> [GIVEN INFORMATION]

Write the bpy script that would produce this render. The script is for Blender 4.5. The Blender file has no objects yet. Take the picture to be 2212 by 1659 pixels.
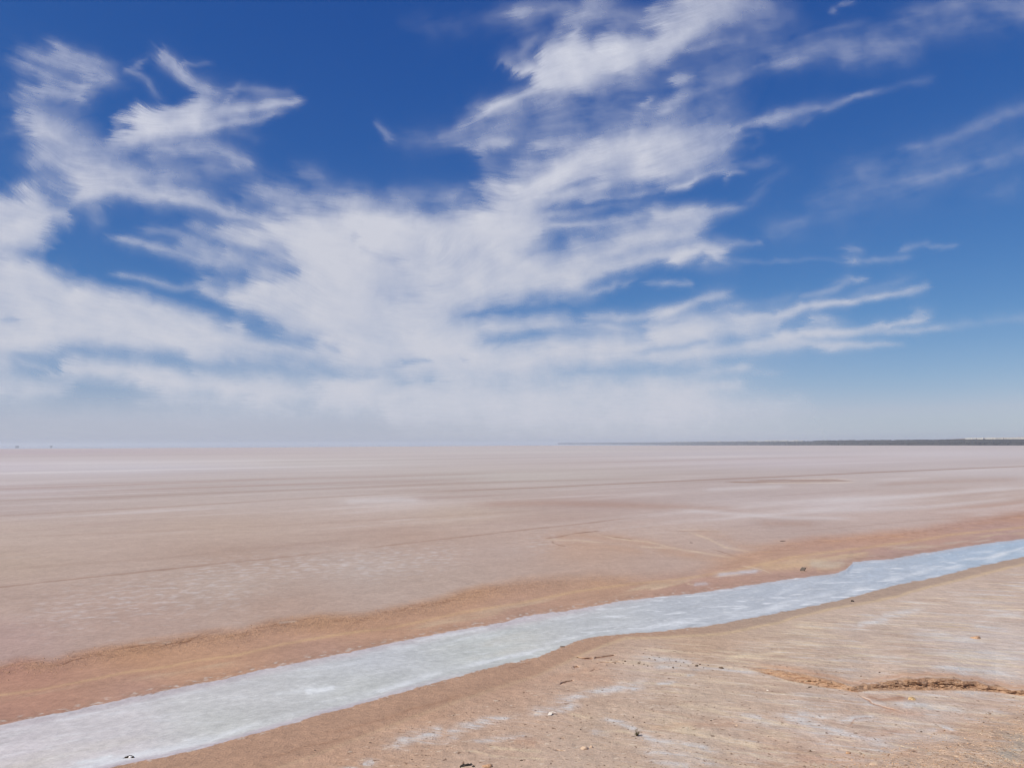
import bpy, math, random
import numpy as np
from mathutils import Matrix, Vector

S = bpy.context.scene
COL = S.collection
R = math.radians

# ---------------------------------------------------------------- camera
CAM_H = 6.0
FOC, CX, CY = 1703.0, 1106.0, 829.5          # a 2212 x 1659 picture plane used to measure the photograph
PITCH, ROLL = math.atan(128 / FOC), 6.4 / 2212
_f = np.array([0, math.cos(PITCH), math.sin(PITCH)])
_r0 = np.array([1.0, 0, 0]); _u0 = np.array([0, -math.sin(PITCH), math.cos(PITCH)])
_u = _u0 * math.cos(ROLL) + _r0 * math.sin(ROLL)
_r = _r0 * math.cos(ROLL) - _u0 * math.sin(ROLL)
cam = bpy.data.objects.new('camera', bpy.data.cameras.new('camera'))
COL.objects.link(cam)
cam.matrix_world = Matrix(((_r[0], _u[0], -_f[0], 0), (_r[1], _u[1], -_f[1], 0), (_r[2], _u[2], -_f[2], CAM_H), (0, 0, 0, 1)))
cam.data.sensor_width = 36.0
cam.data.lens = 36.0 * FOC / 2212
cam.data.clip_start = 0.1
cam.data.clip_end = 1.0e6
S.camera = cam

# ---------------------------------------------------------------- sky, sun, exposure
SUN_EL, SUN_AZ = R(44), R(238)               # azimuth clockwise from +Y: the sun stands to the left
world = bpy.data.worlds.new('World'); S.world = world
world.use_nodes = True
wt = world.node_tree; bg = wt.nodes['Background']
sky = wt.nodes.new('ShaderNodeTexSky'); sky.sky_type = 'NISHITA'; sky.sun_disc = False
sky.sun_elevation = SUN_EL; sky.sun_rotation = SUN_AZ
sky.altitude = 0; sky.air_density = 0.7; sky.dust_density = 0.5; sky.ozone_density = 8
sep = wt.nodes.new('ShaderNodeSeparateColor'); comb = wt.nodes.new('ShaderNodeCombineColor')
wt.links.new(sky.outputs[0], sep.inputs[0])
def wmath(op, a, b):
    n = wt.nodes.new('ShaderNodeMath'); n.operation = op
    for i, v in enumerate((a, b)):
        if isinstance(v, (int, float)): n.inputs[i].default_value = v
        else: wt.links.new(v, n.inputs[i])
    return n.outputs[0]
def grade(ch, g, a):
    return wmath('MULTIPLY', wmath('POWER', wmath('MULTIPLY', sep.outputs[ch], 0.1), g), a * 10)
gr = grade(1, 1.08, 0.92)
rd = wmath('MINIMUM', grade(0, 1.61, 2.15), wmath('MULTIPLY', gr, 0.83))
wt.links.new(rd, comb.inputs[0]); wt.links.new(gr, comb.inputs[1])
wt.links.new(grade(2, 0.588, 0.715), comb.inputs[2])
wt.links.new(comb.outputs[0], bg.inputs['Color']); bg.inputs['Strength'].default_value = 0.1

sun = bpy.data.objects.new('sun', bpy.data.lights.new('sun', 'SUN')); COL.objects.link(sun)
sun.data.energy = 4.9; sun.data.angle = R(0.55); sun.data.color = (1.0, 0.94, 0.85)
_sd = Vector((math.sin(SUN_AZ) * math.cos(SUN_EL), math.cos(SUN_AZ) * math.cos(SUN_EL), math.sin(SUN_EL)))
sun.rotation_euler = _sd.to_track_quat('Z', 'Y').to_euler()
sun.location = (-30, -20, 60)
S.view_settings.view_transform = 'Standard'; S.view_settings.look = 'None'
S.cycles.use_denoising = True; S.cycles.filter_width = 1.1; S.cycles.volume_bounces = 2
S.view_settings.exposure = 0.0; S.view_settings.gamma = 1.0
ILL = np.array([1.16, 1.15, 1.26])           # what a white ground receives here: turns seen colours into base colours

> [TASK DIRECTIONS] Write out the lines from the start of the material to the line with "S.camera = cam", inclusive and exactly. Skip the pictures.

> [PROBLEM SOLUTION]
Write the bpy script that would produce this render. The script is for Blender 4.5. The Blender file has no objects yet. Take the picture to be 2212 by 1659 pixels.
import bpy, math, random
import numpy as np
from mathutils import Matrix, Vector

S = bpy.context.scene
COL = S.collection
R = math.radians

# ---------------------------------------------------------------- camera
CAM_H = 6.0
FOC, CX, CY = 1703.0, 1106.0, 829.5          # a 2212 x 1659 picture plane used to measure the photograph
PITCH, ROLL = math.atan(128 / FOC), 6.4 / 2212
_f = np.array([0, math.cos(PITCH), math.sin(PITCH)])
_r0 = np.array([1.0, 0, 0]); _u0 = np.array([0, -math.sin(PITCH), math.cos(PITCH)])
_u = _u0 * math.cos(ROLL) + _r0 * math.sin(ROLL)
_r = _r0 * math.cos(ROLL) - _u0 * math.sin(ROLL)
cam = bpy.data.objects.new('camera', bpy.data.cameras.new('camera'))
COL.objects.link(cam)
cam.matrix_world = Matrix(((_r[0], _u[0], -_f[0], 0), (_r[1], _u[1], -_f[1], 0), (_r[2], _u[2], -_f[2], CAM_H), (0, 0, 0, 1)))
cam.data.sensor_width = 36.0
cam.data.lens = 36.0 * FOC / 2212
cam.data.clip_start = 0.1
cam.data.clip_end = 1.0e6
S.camera = cam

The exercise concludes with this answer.